Polity: Japan opposes, sinks NZ-style TPP

Reposted from Polity.

Here are some excerpts from an excellent Tracy Watkins piece on Stuff today:

Prime Minister John Key and his Japanese counterpart Shinzo Abe may sound like they are speaking the same language on trade, even if they remain miles apart on the other hot potato in the relationship, whaling.

But in reality, the gap between them may be almost as wide on both fronts…

Ahead of yesterday’s meeting, Key had suggested that if Japan’s inclusion in the TPP threatened the goal of achieving a tariff-free Asia Pacific trading bloc it should be excluded.

Abe issued a pointed reminder at the start of his press conference in Auckland yesterday that Japan is the world’s third largest economic power.
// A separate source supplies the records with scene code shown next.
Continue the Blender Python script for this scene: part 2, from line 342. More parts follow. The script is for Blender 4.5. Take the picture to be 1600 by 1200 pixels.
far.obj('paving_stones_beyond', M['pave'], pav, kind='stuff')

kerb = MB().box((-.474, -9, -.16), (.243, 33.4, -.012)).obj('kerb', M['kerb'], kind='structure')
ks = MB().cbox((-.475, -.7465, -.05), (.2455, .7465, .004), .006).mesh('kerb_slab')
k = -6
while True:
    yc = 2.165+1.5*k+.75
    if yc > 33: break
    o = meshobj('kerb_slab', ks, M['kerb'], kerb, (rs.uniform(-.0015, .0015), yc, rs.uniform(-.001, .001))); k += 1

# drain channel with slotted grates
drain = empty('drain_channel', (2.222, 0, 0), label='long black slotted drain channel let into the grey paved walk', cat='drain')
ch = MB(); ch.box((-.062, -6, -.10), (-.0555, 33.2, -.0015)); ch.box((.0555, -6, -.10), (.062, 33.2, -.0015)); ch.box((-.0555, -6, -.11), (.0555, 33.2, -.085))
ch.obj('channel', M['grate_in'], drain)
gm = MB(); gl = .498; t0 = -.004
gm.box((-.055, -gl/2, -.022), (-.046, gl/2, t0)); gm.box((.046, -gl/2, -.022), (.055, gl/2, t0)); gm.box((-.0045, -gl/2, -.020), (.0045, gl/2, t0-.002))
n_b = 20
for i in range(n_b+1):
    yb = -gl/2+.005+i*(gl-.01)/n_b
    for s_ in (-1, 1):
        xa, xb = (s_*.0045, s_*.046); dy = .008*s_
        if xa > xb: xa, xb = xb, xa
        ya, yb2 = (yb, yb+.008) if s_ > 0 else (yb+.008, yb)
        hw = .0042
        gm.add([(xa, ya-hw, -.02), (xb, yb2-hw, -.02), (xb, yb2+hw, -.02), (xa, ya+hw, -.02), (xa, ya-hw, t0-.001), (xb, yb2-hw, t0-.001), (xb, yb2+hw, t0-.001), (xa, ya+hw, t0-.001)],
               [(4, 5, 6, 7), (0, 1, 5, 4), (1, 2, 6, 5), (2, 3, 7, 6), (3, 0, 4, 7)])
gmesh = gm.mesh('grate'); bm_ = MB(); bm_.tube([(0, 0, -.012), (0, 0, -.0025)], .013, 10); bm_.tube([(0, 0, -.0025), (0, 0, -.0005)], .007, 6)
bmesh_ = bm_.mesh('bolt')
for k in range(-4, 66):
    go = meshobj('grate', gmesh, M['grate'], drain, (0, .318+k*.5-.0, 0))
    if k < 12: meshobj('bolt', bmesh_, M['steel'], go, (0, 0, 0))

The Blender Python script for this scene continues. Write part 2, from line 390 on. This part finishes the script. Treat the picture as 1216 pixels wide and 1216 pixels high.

As such, its inclusion gives the TPP a “strategic” edge, without which the ambitious trade agreement is unlikely to get over the line with the United States. The sub-text was that Japan gets to call the shots, not New Zealand.

Key’s reference to New Zealand being prepared to show some patience over the thorny issue of tariffs was an acknowledgement of that fact.

It also suggests that Abe’s stated desire for a comprehensive and high-quality agreement does not come without strings and that it will fall well short of New Zealand’s ideal for a “comprehensive” agreement.

And therein lies the rub. As I have posted before, New Zealand has almost no leverage in 21st century trade talks, partly because of our size and party because we gave away almost all our bargaining chips in the 1980s and 1990s. The “unilateral tariff reductions” of that time may have helped the theory-driven trade negotiators sleep easier, but they did nothing to help the next generation of negotiators get anything done.

The 12 country TPP is better thought of now as a bilateral US/Japan deal with as many hangers on as would like to hang on. The trapping are still of a 12 country deal, of course. But these things always end up with a small club huddled in a smoke-filled room, while the others sit outside in the cold. The TPP club is Barack, Shinzo, and nobody else. That’s realpolitik.